Democrats on the Senate Committee on Finance took aim at “private placement life insurance” (PPLI) in a report released Wednesday, saying the specialized plans amounted to tax breaks for the wealthiest Americans.

The report, authored by Chair Ron Wyden (D-Ore.), argued that PPLI policies are promoted to “ultra-high net worth clients” to avoid billions of dollars in taxes.

Though legal, Wyden said the plans are offering $40 billion in policies to a select few thousand of the highest net worth individuals in the country.
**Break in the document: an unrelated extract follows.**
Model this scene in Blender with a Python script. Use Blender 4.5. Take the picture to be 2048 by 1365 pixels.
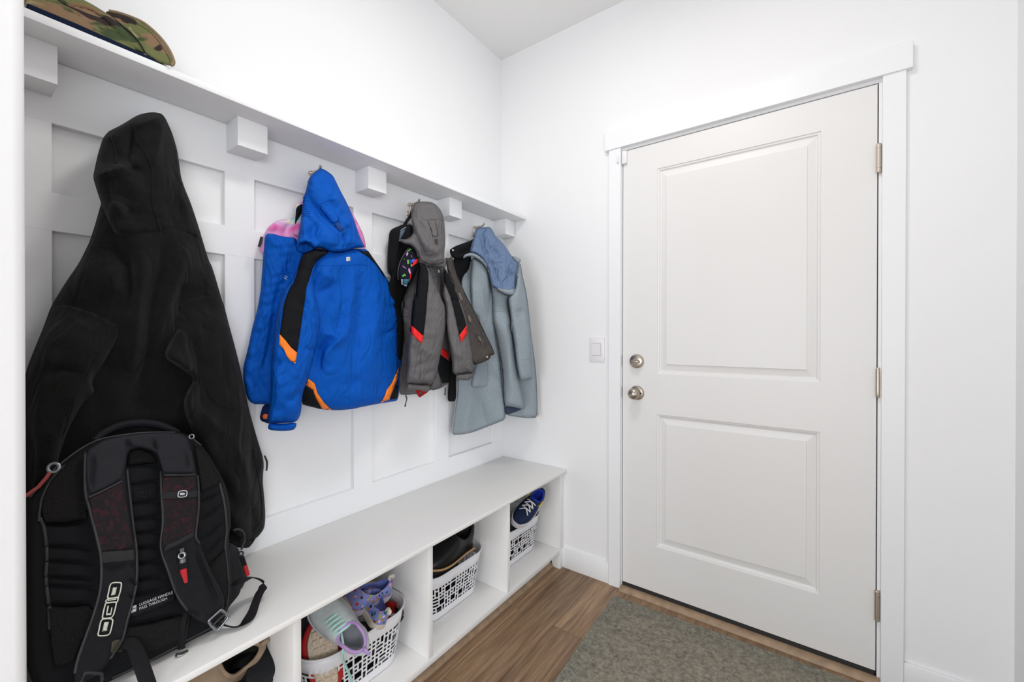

Approximately 3,000 Americans have PPLI policies, with the “average face amount,” or death benefit, of nearly $13 million.

“I’m a strong defender of life insurance as a source of financial security for hardworking American families and retirees, but that’s not what’s going on with these tax-dodging private placement policies that are only available to the ultra-wealthy,” Wyden said in a statement.

“When you subject these policies to even the slightest bit of scrutiny, it’s clear that this is just a tax shelter for the investments of the mega-rich masquerading as life insurance.”

The 18-month investigation found that PPLI policies are not available to middle-class Americans because premium commitments require millions of dollars, along with high fees, administrative costs and other statutory requirements, The Washington Post reported.

There is no requirement for people to report ownership of PPLI on their tax returns, which allows people to use it as a shield for “lucrative investments in alternative assets” and avoid scrutiny from the Internal Revenue Service (IRS), the report found. It said the only way the IRS can detect PPLI policies is if it comes up in an audit.

The leading PPLI providers are Prudential Insurance Company of America, Lombard International and Zurich Insurance Group, where the average PPLI policy was $21.4 million.  

The report said the policies are actively promoted to wealthy Americans as a way for them to eliminate income, gift and estate taxes. Wyden called it a “buy, borrow, die” strategy used by the top 0.1 percent of investors to “avoid paying their fair share in taxes.”

“As is often the case with our tax code and the ultra-wealthy, the scandal here is what’s legal. The companies weren’t even trying to hide the fact that their PPLI policies were tax dodges for the very top — that’s precisely how they were promoted,” Wyden’s statement said. “It’s obvious that this is an abuse of the rules that are intended to protect typical American families.”

Wyden said as a result of his investigation, he will introduce legislation soon to “crack down on the abuse” of PPLI policies.

The report noted that the legislation won’t affect 99.9 percent of insurance policies used by typical families, but will focus on adding guardrails so millionaires and billionaires cannot use the PPLI policies as a way to avoid taxes.